(Dataset entries)
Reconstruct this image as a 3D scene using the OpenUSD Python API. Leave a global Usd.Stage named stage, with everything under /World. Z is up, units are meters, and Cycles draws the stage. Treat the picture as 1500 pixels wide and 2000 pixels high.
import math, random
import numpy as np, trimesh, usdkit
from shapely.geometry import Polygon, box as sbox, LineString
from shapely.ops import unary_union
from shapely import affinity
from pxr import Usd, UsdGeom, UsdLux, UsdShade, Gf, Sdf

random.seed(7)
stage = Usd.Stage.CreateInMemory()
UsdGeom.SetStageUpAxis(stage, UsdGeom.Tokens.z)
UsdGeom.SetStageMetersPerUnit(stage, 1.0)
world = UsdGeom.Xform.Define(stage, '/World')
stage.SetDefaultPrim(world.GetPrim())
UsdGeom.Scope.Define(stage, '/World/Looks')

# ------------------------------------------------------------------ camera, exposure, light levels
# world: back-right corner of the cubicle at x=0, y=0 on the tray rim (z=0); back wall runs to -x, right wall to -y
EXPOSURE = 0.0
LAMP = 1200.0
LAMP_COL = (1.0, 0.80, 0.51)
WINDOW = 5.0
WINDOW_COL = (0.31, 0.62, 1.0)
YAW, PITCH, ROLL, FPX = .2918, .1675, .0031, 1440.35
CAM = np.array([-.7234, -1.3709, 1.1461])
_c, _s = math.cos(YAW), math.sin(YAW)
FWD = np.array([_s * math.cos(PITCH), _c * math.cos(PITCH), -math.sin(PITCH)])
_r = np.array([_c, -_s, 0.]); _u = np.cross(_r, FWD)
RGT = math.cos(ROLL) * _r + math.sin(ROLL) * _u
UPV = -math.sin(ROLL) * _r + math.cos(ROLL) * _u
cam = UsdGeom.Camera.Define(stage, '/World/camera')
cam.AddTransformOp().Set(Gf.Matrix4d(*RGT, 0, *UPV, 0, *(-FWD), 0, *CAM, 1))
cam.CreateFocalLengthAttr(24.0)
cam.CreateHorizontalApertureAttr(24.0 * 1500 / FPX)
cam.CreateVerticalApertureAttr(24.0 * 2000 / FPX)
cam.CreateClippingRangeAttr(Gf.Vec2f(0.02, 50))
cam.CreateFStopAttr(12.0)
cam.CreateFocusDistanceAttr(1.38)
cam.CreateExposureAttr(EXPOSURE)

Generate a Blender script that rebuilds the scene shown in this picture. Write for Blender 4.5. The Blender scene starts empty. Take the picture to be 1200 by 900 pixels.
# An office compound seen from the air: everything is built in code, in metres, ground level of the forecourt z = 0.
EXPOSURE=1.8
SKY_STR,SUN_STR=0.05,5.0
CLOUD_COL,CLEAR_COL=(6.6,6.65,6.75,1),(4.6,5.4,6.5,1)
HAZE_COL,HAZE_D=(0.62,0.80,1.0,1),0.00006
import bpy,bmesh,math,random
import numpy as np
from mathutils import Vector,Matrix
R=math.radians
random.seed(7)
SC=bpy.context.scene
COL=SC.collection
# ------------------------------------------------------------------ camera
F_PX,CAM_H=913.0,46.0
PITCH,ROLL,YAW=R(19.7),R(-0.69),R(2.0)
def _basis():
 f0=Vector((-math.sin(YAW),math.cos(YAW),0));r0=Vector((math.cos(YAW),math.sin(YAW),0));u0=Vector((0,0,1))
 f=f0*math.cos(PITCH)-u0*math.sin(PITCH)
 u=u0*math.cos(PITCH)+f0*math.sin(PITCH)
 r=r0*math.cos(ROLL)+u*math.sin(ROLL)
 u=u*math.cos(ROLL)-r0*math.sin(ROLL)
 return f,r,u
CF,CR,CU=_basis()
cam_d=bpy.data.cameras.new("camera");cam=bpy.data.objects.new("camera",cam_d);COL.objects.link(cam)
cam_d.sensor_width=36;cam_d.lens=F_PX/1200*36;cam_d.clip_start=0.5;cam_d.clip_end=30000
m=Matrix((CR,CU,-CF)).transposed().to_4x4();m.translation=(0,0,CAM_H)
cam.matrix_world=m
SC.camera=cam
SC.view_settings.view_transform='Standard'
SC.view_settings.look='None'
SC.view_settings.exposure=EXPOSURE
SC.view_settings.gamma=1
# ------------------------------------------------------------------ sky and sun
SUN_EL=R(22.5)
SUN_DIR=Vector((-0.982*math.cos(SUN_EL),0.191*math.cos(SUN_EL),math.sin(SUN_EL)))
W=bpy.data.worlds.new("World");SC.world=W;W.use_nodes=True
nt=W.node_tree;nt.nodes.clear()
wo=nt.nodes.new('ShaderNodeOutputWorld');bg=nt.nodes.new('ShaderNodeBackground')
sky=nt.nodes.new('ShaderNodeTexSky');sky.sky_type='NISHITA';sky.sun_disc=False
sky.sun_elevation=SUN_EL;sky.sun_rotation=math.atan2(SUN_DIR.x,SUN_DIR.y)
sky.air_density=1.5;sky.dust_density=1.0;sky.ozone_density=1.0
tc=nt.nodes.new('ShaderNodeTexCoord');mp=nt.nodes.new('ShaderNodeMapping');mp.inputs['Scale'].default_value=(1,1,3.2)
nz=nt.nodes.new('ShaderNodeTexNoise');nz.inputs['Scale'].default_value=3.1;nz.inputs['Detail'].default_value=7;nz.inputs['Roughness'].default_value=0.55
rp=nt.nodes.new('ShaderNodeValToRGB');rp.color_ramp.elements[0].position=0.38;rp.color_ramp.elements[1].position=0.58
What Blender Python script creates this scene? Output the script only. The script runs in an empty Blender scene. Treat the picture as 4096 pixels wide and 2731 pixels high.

**Goal:**
List the lines of the entries that include "picture".

**Solution to the exercise:**
Reconstruct this image as a 3D scene using the OpenUSD Python API. Leave a global Usd.Stage named stage, with everything under /World. Z is up, units are meters, and Cycles draws the stage. Treat the picture as 1500 pixels wide and 2000 pixels high.
Generate a Blender script that rebuilds the scene shown in this picture. Write for Blender 4.5. The Blender scene starts empty. Take the picture to be 1200 by 900 pixels.
What Blender Python script creates this scene? Output the script only. The script runs in an empty Blender scene. Treat the picture as 4096 pixels wide and 2731 pixels high.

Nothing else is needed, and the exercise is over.